Real Earnings in Real Estate

(Private Equity Central)

by Marc Raybin

April 13, 2007 - If you listen to the news these days concerning the subprime debacle, you would have the impression investors are running for bomb shelters because the economy is set to experience a major blow up. There is no doubt the horizon looks grim due to the lending of money to people who could not afford to borrow, but considering investing is a zero-sum gain, or is it a game, when someone is losing money, another person is making money (typically off of the former’s losses).

Investment in real estate has been burning up the private equity asset class. In fact, investors raised a whopping $59.5 billion in capital for real estate deals last year alone, nearly a 61% increase from the $37 billion raised in 2005, according to Private Equity Real Estate. Based on last year’s numbers, private equity funds have the buying power equivalent to $180 billion. That is once leverage has been accounted for.

The Blackstone Group’s eye-popping, and protracted $39 billion deal for Equity Office Properties in February, is an example of the asset class jumping into the fray. Private equity investing in real estate has always been an important sector, however it has grown so much in the last year that we can no longer ignore it. Just as soon as Blackstone won the bidding war to acquire EOP, the firm began selling off properties at a rapid fire pace. Although exact numbers are unclear, based on media reports, the firm has already sold more than $23 billion worth of properties.

“All of a sudden, it transcends real estate and it becomes a major private equity deal,” says Susan Stupin, managing director and co-founder of The Prescott Group, LLC, a real estate merchant banking firm that works with private equity firms.

Prices are starting to drop and as the adage goes, buy low and sell high (something private equity firms are typically pretty good at). Alex Samoylovich, owner of Estate Property Group out of Chicago, says there are more private equity firms entering different niches in the real estate market, such as distressed debt and foreclosures.

Samoylovich, who currently works with a $400 million private equity firm out of Texas, will broker deals, including acquisitions and sales, on behalf of firms. He says foreclosures could prove to be a boon for private equity firms flush with cash. Firms, he says, will look to buy foreclosure packages in bulk from banks for as little as 70 cents on the dollar. Up to 100 properties may be bought at one time in some cases. Should the subprime situation worsen, which could very well happen, he sees the discount getting even steeper. Samoylovich jokes investors may even get back to the same situation as in the 1980s, when they were paying as little as 30 cents on the dollar.

It is not just the idea of buying low and selling high that may attract private equity investment in real estate, although that is certainly a big draw, there are serious tax benefits. Samoylovich references the 1031 Exchanges, which allow for investors who sell a property to find a new investment within 45 days and close in 100 days to avoid paying a capital gains tax on the original investment.
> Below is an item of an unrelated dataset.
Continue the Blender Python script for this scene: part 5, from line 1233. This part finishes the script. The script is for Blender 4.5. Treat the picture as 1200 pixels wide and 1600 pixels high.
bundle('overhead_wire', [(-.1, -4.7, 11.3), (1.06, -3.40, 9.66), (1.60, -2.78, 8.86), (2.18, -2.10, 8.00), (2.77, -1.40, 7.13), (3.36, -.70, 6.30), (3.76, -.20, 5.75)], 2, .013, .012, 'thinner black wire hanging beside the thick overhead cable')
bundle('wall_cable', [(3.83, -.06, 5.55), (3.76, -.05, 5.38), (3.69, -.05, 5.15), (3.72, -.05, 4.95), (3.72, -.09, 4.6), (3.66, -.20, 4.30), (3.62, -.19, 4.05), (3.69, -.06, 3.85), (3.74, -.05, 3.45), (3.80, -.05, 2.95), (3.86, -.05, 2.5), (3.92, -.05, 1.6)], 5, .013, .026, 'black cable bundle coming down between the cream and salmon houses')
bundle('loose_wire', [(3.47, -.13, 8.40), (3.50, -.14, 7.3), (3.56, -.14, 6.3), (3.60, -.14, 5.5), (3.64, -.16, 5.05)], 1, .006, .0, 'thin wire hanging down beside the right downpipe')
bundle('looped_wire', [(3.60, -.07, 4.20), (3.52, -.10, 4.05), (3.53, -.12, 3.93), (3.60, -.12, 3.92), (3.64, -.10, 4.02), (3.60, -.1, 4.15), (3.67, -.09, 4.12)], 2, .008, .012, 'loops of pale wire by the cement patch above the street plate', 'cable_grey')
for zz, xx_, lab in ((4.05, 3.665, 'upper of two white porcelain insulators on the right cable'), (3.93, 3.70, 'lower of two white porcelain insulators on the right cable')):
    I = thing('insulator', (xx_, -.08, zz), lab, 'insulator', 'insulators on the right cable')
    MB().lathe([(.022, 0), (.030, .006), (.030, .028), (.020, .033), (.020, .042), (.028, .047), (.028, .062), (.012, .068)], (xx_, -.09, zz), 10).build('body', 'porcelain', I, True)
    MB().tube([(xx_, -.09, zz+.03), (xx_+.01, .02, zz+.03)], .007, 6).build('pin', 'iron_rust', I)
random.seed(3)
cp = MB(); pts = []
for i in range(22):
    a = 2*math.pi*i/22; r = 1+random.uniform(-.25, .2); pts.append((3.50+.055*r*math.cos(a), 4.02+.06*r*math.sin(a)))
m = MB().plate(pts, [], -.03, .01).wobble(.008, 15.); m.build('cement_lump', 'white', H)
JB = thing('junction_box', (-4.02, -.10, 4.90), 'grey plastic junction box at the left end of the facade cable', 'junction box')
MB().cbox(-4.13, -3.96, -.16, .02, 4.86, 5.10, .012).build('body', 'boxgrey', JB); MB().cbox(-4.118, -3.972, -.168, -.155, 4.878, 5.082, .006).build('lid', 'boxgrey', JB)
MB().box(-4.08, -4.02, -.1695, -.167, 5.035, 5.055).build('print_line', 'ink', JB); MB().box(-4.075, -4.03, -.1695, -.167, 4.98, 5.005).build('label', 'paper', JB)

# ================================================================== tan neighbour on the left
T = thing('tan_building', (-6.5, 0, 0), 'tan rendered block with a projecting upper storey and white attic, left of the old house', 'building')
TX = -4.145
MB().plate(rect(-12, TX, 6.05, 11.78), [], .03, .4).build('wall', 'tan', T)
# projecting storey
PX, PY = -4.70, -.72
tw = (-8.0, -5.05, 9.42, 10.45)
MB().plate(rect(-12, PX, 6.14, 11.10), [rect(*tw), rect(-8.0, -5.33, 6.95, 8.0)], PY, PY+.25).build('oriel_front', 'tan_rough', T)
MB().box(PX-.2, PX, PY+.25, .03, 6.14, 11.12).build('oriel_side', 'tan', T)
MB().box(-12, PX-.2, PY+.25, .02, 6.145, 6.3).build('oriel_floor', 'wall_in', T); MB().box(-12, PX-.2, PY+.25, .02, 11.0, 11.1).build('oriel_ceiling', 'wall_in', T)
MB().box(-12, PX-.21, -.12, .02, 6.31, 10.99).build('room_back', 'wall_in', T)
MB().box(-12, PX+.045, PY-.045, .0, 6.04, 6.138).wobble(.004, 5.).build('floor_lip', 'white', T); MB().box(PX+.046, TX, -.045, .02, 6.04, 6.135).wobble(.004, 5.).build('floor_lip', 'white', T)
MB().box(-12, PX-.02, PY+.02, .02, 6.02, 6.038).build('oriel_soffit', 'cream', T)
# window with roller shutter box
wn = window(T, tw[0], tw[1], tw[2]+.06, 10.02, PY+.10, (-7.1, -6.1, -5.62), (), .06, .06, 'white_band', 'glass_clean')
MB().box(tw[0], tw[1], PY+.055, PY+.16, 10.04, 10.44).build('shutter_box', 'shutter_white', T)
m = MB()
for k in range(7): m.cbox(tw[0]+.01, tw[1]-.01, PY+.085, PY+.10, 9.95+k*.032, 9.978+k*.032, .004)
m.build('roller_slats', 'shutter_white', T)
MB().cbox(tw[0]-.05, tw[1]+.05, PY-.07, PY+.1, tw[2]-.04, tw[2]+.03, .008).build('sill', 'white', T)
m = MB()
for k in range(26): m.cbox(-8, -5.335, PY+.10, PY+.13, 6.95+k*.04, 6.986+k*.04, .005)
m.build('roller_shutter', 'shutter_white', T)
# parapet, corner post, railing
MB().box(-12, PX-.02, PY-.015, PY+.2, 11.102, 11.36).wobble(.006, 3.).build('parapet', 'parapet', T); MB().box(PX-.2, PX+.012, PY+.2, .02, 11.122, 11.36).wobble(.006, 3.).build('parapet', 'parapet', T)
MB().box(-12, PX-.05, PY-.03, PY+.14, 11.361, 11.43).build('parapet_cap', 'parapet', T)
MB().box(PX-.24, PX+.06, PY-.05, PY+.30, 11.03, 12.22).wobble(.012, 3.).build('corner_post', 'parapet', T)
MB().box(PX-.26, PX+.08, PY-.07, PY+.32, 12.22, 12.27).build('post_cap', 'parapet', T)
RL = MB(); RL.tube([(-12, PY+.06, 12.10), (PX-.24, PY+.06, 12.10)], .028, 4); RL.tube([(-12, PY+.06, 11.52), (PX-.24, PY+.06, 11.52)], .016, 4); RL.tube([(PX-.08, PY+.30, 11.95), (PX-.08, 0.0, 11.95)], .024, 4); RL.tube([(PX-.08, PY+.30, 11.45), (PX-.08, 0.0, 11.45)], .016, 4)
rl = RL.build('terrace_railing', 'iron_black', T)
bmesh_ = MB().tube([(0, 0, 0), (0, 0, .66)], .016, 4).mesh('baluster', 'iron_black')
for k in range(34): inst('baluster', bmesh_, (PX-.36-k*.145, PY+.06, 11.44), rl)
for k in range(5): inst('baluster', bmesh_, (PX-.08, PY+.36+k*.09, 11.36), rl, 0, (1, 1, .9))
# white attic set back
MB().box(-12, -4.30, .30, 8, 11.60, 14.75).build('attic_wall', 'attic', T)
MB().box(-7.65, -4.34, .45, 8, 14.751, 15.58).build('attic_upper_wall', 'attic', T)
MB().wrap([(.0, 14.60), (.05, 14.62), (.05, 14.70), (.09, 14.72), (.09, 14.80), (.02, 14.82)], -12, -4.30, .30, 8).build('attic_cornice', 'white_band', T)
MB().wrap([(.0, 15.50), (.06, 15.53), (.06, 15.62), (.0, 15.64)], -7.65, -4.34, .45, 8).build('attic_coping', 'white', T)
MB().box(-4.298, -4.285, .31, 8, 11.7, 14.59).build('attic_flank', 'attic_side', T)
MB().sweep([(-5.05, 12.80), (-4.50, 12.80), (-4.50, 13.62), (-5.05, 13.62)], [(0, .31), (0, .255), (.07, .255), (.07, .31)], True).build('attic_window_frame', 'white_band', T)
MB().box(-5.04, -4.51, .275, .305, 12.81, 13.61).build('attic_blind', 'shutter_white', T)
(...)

“You basically have tax free growth,” says Samoylovich. “I think that is why a lot of private equity firms and hedge funds look at it [real estate] as a great alternative investment.”

Samoylovich’s private equity client in Texas, for example, is working on this kind of deal. They are working quickly to acquire properties in Illinois, Florida, or Kentucky. While investors wait to sell the property, they will typically look for a small cash-on-cash return of about 7% in the short term, however, the gains of the tax benefits can be pretty good, says Samoylovich.

Even though we have only recently started to cover real estate investing as a separate sector focus, we have written about it on a secondary level. For instance, Kohlberg Kravis Roberts & Co.’s acquisition of Dollar General involved more than just buying up of the business. The company had a lot of valuable real estate to go along with it. Stupin says private equity firms have become adept at coming up with different ways to create value.

“[Private equity firms] will harvest the value from real estate that supports that business,” explains Stupin. “[It] has intrinsic value separate from the operating business.”

Considering it is all doom and gloom regarding real estate these days, it may be difficult to imagine real estate getting hot again. As Samoylovich says, the subprime collapse will not trigger the end of the world so much as it will simply flush itself out. New opportunities for investment will continue to pop up as a result.